* _Directive_: Retype all of the listing exactly, passing over any picture you find.

* _Raw data_:
>> START

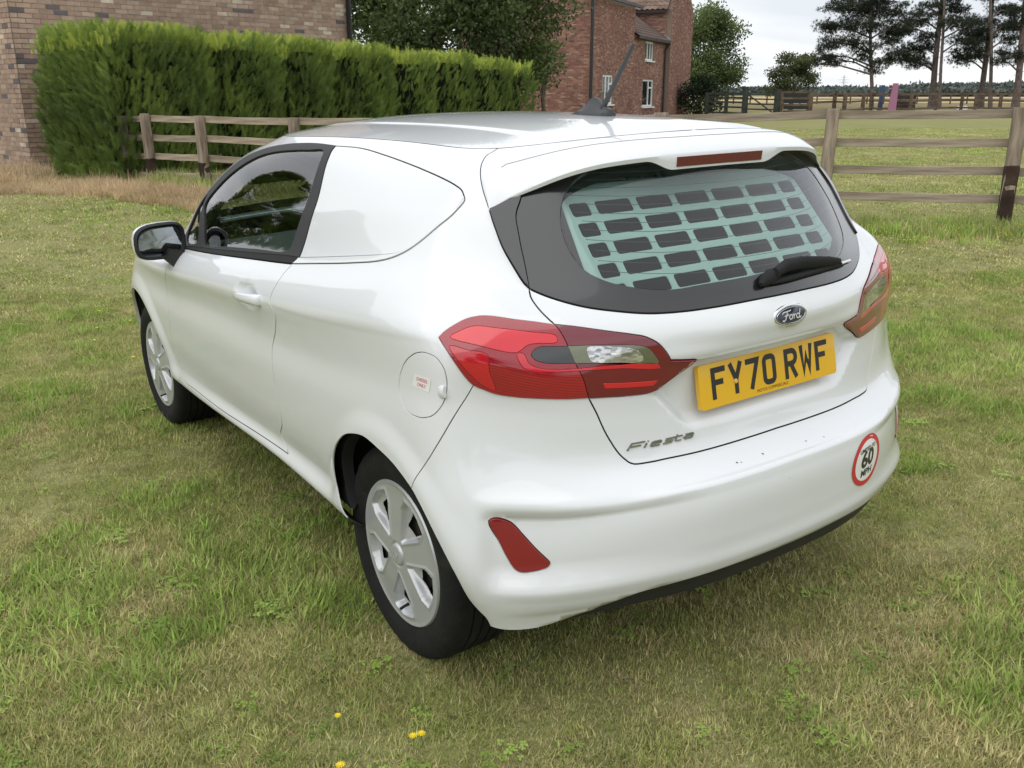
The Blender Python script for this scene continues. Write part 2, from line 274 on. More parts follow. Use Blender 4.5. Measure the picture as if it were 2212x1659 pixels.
# chord params for u are uneven -> reparametrise columns: physical spacing differs so use tangents by spline anyway
def rows_at(u):
    u=np.clip(np.asarray(u,float),0,NU-1);i=np.minimum(u.astype(int),NU-2);t=(u-i)[:,None]
    a=_Q[i]*(1-t)+_Q[i+1]*t
    s=((1-t)**3-(1-t))/6*_M[i]+(t**3-t)/6*_M[i+1]
    return (a+s).reshape(len(u),NV,3)
def S(uv):
    """surface point(s): uv Nx2 ->Nx3"""
    uv=np.asarray(uv,float).reshape(-1,2)
    R=rows_at(uv[:,0])                      # N,NV,3
    v=np.clip(uv[:,1],0,NV-1);j=np.minimum(v.astype(int),NV-2);t=v-j
    ar=np.arange(len(uv))
    p0=R[ar,j];p1=R[ar,j+1]
    pm=R[ar,np.maximum(j-1,0)];pp=R[ar,np.minimum(j+2,NV-1)]
    h=np.linalg.norm(p1-p0,axis=1)[:,None]+1e-9
    hm=np.linalg.norm(p0-pm,axis=1)[:,None];hp=np.linalg.norm(pp-p1,axis=1)[:,None]
    e0=(j==0)[:,None];e1=(j==NV-2)[:,None]
    hm=np.where(e0,h,hm);hp=np.where(e1,h,hp)
    s=(p1-p0)/h;sm=np.where(e0,s,(p0-pm)/np.maximum(hm,1e-9));sp=np.where(e1,s,(pp-p1)/np.maximum(hp,1e-9))
    m0=(sm*h+s*hm)/(h+hm)*h;m1=(s*hp+sp*h)/(h+hp)*h
    t=t[:,None];t2=t*t;t3=t2*t
    return (2*t3-3*t2+1)*p0+(t3-2*t2+t)*m0+(-2*t3+3*t2)*p1+(t3-t2)*m1
def N(uv,f=S):
    uv=np.asarray(uv,float).reshape(-1,2);e=.01
    a=f(uv+[e,0])-f(uv-[e,0]);b=f(uv+[0,e])-f(uv-[0,e])
    n=np.cross(a,b);n/=np.linalg.norm(n,axis=1)[:,None]+1e-12
    return n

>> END

* _The output_:
The Blender Python script for this scene continues. Write part 2, from line 274 on. More parts follow. Use Blender 4.5. Measure the picture as if it were 2212x1659 pixels.
# chord params for u are uneven -> reparametrise columns: physical spacing differs so use tangents by spline anyway
def rows_at(u):
    u=np.clip(np.asarray(u,float),0,NU-1);i=np.minimum(u.astype(int),NU-2);t=(u-i)[:,None]
    a=_Q[i]*(1-t)+_Q[i+1]*t
    s=((1-t)**3-(1-t))/6*_M[i]+(t**3-t)/6*_M[i+1]
    return (a+s).reshape(len(u),NV,3)
def S(uv):
    """surface point(s): uv Nx2 ->Nx3"""
    uv=np.asarray(uv,float).reshape(-1,2)
    R=rows_at(uv[:,0])                      # N,NV,3
    v=np.clip(uv[:,1],0,NV-1);j=np.minimum(v.astype(int),NV-2);t=v-j
    ar=np.arange(len(uv))
    p0=R[ar,j];p1=R[ar,j+1]
    pm=R[ar,np.maximum(j-1,0)];pp=R[ar,np.minimum(j+2,NV-1)]
    h=np.linalg.norm(p1-p0,axis=1)[:,None]+1e-9
    hm=np.linalg.norm(p0-pm,axis=1)[:,None];hp=np.linalg.norm(pp-p1,axis=1)[:,None]
    e0=(j==0)[:,None];e1=(j==NV-2)[:,None]
    hm=np.where(e0,h,hm);hp=np.where(e1,h,hp)
    s=(p1-p0)/h;sm=np.where(e0,s,(p0-pm)/np.maximum(hm,1e-9));sp=np.where(e1,s,(pp-p1)/np.maximum(hp,1e-9))
    m0=(sm*h+s*hm)/(h+hm)*h;m1=(s*hp+sp*h)/(h+hp)*h
    t=t[:,None];t2=t*t;t3=t2*t
    return (2*t3-3*t2+1)*p0+(t3-2*t2+t)*m0+(-2*t3+3*t2)*p1+(t3-t2)*m1
def N(uv,f=S):
    uv=np.asarray(uv,float).reshape(-1,2);e=.01
    a=f(uv+[e,0])-f(uv-[e,0]);b=f(uv+[0,e])-f(uv-[0,e])
    n=np.cross(a,b);n/=np.linalg.norm(n,axis=1)[:,None]+1e-12
    return n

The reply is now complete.